── Material provided
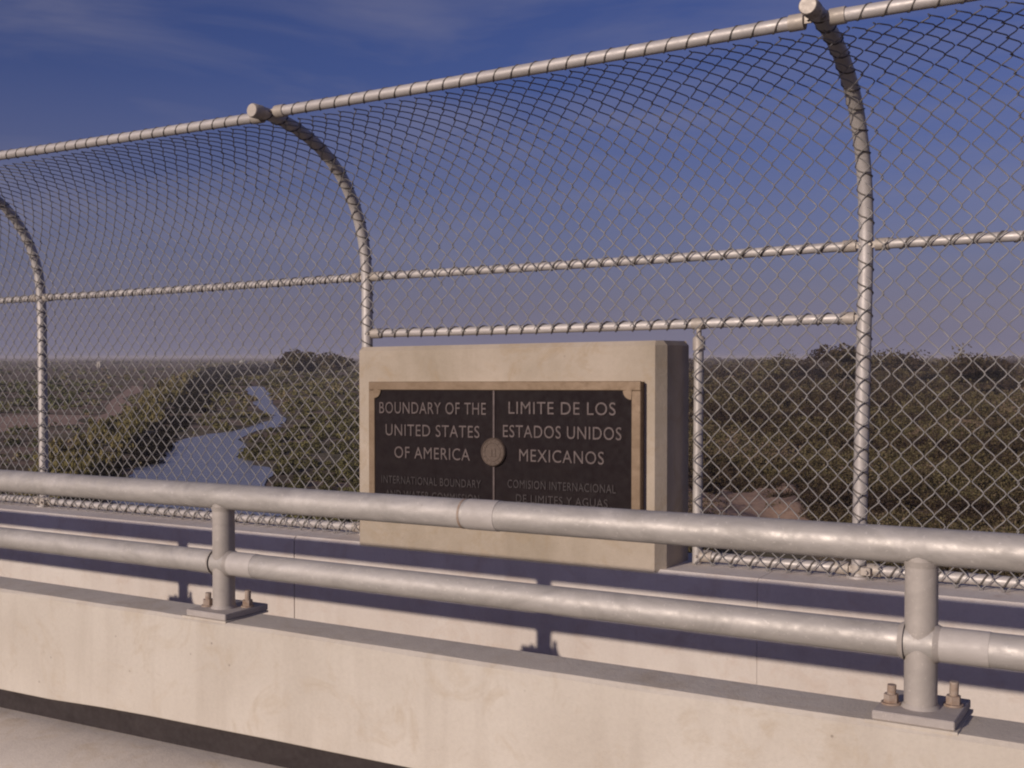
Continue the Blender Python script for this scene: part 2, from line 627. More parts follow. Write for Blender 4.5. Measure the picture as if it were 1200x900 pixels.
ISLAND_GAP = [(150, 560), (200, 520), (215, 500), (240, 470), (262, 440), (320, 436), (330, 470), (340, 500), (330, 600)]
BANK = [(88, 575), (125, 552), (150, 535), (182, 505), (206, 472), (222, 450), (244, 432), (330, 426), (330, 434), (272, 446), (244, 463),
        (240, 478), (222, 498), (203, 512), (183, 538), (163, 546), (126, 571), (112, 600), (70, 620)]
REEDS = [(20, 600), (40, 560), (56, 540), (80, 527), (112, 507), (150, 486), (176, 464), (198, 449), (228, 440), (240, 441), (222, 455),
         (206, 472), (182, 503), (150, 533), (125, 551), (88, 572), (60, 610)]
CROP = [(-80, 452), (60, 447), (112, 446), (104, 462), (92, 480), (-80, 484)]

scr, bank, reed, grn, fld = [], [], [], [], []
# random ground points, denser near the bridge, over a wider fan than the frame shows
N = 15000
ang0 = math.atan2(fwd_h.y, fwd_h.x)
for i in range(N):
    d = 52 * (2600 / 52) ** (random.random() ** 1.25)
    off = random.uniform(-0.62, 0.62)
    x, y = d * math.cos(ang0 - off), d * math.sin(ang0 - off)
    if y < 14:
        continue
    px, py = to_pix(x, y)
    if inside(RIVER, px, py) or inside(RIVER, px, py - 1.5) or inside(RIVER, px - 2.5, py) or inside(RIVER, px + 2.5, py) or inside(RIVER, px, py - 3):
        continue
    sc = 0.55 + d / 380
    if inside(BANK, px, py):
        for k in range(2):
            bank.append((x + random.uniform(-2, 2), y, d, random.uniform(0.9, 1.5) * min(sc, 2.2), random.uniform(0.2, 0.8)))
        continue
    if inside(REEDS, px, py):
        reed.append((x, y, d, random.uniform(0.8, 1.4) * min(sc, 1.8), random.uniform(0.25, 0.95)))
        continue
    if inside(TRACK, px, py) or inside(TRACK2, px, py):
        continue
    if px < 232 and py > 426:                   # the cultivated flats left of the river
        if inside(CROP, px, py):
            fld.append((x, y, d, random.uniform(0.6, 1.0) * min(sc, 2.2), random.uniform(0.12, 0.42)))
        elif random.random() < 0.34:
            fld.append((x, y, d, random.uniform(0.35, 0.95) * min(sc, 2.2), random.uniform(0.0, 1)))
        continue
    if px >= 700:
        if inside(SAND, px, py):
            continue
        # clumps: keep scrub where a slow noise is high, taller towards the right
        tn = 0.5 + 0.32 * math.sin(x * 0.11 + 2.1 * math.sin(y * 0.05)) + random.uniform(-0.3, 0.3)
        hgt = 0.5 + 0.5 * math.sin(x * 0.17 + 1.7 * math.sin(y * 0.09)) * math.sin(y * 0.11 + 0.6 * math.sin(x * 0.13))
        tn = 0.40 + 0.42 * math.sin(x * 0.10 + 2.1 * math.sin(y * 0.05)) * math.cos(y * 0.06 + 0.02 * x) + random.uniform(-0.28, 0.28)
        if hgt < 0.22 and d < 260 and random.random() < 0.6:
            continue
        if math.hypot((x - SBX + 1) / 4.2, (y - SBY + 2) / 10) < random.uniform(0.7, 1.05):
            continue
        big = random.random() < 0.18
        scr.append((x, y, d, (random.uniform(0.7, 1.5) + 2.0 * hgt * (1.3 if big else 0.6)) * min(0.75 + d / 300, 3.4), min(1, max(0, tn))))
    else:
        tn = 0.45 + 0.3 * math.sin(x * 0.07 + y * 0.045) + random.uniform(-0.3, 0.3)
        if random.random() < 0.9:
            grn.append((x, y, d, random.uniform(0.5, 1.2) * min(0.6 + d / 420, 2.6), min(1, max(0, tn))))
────
• [Problem description]:
Please take the lines from the beginning of the data above through the line holding "2.2), random.uniform(0.2, 0.8)))" and transcribe them exactly, without any pictures.

• [Correct output]:
Continue the Blender Python script for this scene: part 2, from line 627. More parts follow. Write for Blender 4.5. Measure the picture as if it were 1200x900 pixels.
ISLAND_GAP = [(150, 560), (200, 520), (215, 500), (240, 470), (262, 440), (320, 436), (330, 470), (340, 500), (330, 600)]
BANK = [(88, 575), (125, 552), (150, 535), (182, 505), (206, 472), (222, 450), (244, 432), (330, 426), (330, 434), (272, 446), (244, 463),
        (240, 478), (222, 498), (203, 512), (183, 538), (163, 546), (126, 571), (112, 600), (70, 620)]
REEDS = [(20, 600), (40, 560), (56, 540), (80, 527), (112, 507), (150, 486), (176, 464), (198, 449), (228, 440), (240, 441), (222, 455),
         (206, 472), (182, 503), (150, 533), (125, 551), (88, 572), (60, 610)]
CROP = [(-80, 452), (60, 447), (112, 446), (104, 462), (92, 480), (-80, 484)]

scr, bank, reed, grn, fld = [], [], [], [], []
# random ground points, denser near the bridge, over a wider fan than the frame shows
N = 15000
ang0 = math.atan2(fwd_h.y, fwd_h.x)
for i in range(N):
    d = 52 * (2600 / 52) ** (random.random() ** 1.25)
    off = random.uniform(-0.62, 0.62)
    x, y = d * math.cos(ang0 - off), d * math.sin(ang0 - off)
    if y < 14:
        continue
    px, py = to_pix(x, y)
    if inside(RIVER, px, py) or inside(RIVER, px, py - 1.5) or inside(RIVER, px - 2.5, py) or inside(RIVER, px + 2.5, py) or inside(RIVER, px, py - 3):
        continue
    sc = 0.55 + d / 380
    if inside(BANK, px, py):
        for k in range(2):
            bank.append((x + random.uniform(-2, 2), y, d, random.uniform(0.9, 1.5) * min(sc, 2.2), random.uniform(0.2, 0.8)))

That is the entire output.